▼▼▼

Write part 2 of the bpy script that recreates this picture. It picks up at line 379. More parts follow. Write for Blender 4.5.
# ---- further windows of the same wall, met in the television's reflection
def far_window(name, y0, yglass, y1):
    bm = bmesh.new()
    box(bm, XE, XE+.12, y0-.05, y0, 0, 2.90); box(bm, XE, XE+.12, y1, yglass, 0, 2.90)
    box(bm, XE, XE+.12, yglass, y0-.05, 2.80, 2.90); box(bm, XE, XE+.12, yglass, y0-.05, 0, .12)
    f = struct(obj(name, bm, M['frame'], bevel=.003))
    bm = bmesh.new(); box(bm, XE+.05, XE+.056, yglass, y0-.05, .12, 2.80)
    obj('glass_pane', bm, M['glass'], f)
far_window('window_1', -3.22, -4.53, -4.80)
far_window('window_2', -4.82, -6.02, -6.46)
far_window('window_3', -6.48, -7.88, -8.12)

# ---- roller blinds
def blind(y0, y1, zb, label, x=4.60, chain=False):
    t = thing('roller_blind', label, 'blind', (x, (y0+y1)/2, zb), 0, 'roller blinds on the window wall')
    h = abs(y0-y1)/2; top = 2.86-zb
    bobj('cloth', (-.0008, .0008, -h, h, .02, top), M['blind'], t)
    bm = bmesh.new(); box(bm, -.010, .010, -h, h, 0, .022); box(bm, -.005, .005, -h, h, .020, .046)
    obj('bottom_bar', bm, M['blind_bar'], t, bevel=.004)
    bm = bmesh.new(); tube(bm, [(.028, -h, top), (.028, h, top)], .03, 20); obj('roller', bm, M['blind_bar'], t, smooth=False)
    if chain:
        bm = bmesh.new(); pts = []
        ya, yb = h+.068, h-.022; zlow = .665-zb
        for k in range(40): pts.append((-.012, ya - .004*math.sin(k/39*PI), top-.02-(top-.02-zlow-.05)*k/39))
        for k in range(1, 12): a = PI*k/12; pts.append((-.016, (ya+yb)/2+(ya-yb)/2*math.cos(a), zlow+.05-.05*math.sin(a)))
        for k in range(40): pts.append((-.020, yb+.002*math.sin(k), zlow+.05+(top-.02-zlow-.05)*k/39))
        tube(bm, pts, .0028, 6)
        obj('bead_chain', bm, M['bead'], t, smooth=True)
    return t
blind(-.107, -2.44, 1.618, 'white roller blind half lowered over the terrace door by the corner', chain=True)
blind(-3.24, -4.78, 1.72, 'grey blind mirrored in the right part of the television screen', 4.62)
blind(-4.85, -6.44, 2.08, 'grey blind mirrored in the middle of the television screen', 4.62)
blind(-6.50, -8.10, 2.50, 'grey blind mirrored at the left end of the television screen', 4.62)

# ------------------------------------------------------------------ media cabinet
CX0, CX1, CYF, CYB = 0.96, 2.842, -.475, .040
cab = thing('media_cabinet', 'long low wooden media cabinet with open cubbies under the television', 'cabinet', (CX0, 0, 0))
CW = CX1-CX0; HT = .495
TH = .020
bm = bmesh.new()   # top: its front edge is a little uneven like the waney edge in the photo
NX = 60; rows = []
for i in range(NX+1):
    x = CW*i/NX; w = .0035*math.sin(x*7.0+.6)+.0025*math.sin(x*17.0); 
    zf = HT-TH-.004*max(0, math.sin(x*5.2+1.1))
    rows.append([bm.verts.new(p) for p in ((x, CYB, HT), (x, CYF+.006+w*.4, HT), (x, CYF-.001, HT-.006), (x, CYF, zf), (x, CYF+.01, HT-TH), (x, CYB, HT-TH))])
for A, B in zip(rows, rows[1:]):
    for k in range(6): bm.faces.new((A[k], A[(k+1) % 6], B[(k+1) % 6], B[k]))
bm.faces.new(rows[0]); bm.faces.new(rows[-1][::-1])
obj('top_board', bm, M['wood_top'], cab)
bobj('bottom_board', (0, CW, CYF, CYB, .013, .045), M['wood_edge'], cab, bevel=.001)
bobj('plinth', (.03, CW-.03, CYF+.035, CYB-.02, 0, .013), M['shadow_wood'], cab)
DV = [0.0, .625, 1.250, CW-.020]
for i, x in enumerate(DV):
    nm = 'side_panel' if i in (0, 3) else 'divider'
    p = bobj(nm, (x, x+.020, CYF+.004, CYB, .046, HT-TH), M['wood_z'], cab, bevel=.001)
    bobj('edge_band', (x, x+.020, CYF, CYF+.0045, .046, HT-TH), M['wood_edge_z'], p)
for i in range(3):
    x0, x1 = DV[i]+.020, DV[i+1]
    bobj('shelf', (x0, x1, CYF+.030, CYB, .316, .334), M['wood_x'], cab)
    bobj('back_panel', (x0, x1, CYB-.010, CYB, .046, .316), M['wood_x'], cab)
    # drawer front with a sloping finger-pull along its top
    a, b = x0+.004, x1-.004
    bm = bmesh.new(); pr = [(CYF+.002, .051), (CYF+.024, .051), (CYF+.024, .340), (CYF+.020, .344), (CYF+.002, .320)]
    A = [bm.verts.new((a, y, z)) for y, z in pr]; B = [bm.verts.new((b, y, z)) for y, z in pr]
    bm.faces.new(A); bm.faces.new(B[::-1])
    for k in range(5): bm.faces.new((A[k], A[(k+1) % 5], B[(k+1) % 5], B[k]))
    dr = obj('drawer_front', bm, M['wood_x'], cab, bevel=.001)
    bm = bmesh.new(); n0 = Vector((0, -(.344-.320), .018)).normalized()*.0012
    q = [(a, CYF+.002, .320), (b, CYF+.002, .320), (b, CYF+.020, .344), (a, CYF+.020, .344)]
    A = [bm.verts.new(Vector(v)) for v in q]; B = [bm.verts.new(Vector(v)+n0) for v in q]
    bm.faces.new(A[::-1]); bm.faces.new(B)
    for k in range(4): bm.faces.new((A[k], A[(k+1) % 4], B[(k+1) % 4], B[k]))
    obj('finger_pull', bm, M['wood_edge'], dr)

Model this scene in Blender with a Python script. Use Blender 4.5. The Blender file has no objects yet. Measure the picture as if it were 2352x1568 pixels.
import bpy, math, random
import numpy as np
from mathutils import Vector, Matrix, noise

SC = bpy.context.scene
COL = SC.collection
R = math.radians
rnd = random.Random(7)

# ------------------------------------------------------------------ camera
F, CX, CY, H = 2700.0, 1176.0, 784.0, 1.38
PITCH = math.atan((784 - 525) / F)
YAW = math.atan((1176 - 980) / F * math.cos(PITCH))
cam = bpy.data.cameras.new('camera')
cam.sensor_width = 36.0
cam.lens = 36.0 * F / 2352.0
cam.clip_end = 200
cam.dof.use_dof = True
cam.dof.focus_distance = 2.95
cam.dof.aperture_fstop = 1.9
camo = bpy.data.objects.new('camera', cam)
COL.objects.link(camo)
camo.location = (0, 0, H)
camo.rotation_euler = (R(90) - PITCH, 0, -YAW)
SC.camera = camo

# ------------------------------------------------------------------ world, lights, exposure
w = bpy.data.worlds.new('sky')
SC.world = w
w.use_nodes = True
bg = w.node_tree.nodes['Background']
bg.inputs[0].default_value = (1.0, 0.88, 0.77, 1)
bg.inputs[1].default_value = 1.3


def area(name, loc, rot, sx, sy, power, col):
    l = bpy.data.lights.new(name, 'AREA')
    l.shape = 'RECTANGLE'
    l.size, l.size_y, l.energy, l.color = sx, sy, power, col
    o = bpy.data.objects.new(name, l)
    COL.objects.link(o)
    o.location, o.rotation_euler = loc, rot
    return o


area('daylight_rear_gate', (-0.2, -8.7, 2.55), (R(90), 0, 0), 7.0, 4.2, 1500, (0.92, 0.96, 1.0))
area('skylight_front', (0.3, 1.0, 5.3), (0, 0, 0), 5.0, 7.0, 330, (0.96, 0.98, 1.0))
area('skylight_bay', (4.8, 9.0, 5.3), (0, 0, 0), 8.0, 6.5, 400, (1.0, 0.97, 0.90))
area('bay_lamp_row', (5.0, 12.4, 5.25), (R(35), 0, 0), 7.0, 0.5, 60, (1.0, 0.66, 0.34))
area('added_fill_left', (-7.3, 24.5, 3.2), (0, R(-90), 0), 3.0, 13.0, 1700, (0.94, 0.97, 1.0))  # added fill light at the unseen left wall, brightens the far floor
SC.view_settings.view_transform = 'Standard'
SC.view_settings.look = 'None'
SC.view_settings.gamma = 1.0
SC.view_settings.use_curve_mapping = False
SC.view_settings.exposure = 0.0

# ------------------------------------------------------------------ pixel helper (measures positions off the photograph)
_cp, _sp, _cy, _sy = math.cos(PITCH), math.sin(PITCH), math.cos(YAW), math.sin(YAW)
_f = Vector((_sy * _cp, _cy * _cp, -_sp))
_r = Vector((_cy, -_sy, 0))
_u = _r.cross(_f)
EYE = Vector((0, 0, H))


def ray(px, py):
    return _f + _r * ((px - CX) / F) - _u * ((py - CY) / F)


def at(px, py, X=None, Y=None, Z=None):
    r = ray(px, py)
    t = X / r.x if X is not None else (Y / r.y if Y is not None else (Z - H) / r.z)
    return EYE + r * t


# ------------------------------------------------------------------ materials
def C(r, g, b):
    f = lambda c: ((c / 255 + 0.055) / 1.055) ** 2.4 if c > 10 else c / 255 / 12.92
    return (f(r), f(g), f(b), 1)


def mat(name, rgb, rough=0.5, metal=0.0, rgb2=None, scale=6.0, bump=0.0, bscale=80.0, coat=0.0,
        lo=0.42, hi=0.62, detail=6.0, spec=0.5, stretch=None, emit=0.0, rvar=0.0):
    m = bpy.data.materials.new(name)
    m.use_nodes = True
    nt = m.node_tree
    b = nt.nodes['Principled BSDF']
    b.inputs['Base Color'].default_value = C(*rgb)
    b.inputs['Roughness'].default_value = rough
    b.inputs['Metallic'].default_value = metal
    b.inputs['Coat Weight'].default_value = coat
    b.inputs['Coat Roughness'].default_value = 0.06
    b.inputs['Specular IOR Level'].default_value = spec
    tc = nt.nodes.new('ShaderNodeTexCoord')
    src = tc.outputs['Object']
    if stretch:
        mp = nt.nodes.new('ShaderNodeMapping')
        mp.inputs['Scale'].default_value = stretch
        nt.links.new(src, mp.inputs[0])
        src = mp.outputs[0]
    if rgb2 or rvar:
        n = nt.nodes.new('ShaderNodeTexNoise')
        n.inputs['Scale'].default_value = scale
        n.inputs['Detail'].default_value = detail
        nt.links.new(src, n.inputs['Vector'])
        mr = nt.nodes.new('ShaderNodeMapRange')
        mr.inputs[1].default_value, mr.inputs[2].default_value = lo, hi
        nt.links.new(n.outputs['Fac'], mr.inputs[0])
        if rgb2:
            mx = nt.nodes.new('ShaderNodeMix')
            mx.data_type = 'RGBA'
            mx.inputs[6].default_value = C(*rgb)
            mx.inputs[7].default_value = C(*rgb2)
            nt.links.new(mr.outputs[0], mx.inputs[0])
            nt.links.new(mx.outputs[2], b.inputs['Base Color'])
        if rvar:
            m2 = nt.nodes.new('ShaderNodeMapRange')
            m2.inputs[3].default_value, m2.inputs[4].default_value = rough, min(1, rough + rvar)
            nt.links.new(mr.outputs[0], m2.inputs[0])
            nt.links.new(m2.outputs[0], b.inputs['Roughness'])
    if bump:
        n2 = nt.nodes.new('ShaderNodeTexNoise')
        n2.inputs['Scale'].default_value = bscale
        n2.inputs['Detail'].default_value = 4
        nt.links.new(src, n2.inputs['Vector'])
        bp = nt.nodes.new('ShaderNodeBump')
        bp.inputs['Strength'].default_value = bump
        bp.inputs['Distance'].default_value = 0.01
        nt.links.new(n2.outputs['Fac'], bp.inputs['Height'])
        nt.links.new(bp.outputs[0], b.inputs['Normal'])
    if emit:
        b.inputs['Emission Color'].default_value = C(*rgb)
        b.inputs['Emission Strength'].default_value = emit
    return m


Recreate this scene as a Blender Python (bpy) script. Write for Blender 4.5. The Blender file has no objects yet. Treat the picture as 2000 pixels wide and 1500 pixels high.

▲▲▲

Nothing but the lines from the one with "Model this scene" to the one with "SC.camera = camo" should be echoed, both of them included, exactly as written.

CORRECT OUTPUT:
Model this scene in Blender with a Python script. Use Blender 4.5. The Blender file has no objects yet. Measure the picture as if it were 2352x1568 pixels.
import bpy, math, random
import numpy as np
from mathutils import Vector, Matrix, noise

SC = bpy.context.scene
COL = SC.collection
R = math.radians
rnd = random.Random(7)

# ------------------------------------------------------------------ camera
F, CX, CY, H = 2700.0, 1176.0, 784.0, 1.38
PITCH = math.atan((784 - 525) / F)
YAW = math.atan((1176 - 980) / F * math.cos(PITCH))
cam = bpy.data.cameras.new('camera')
cam.sensor_width = 36.0
cam.lens = 36.0 * F / 2352.0
cam.clip_end = 200
cam.dof.use_dof = True
cam.dof.focus_distance = 2.95
cam.dof.aperture_fstop = 1.9
camo = bpy.data.objects.new('camera', cam)
COL.objects.link(camo)
camo.location = (0, 0, H)
camo.rotation_euler = (R(90) - PITCH, 0, -YAW)
SC.camera = camo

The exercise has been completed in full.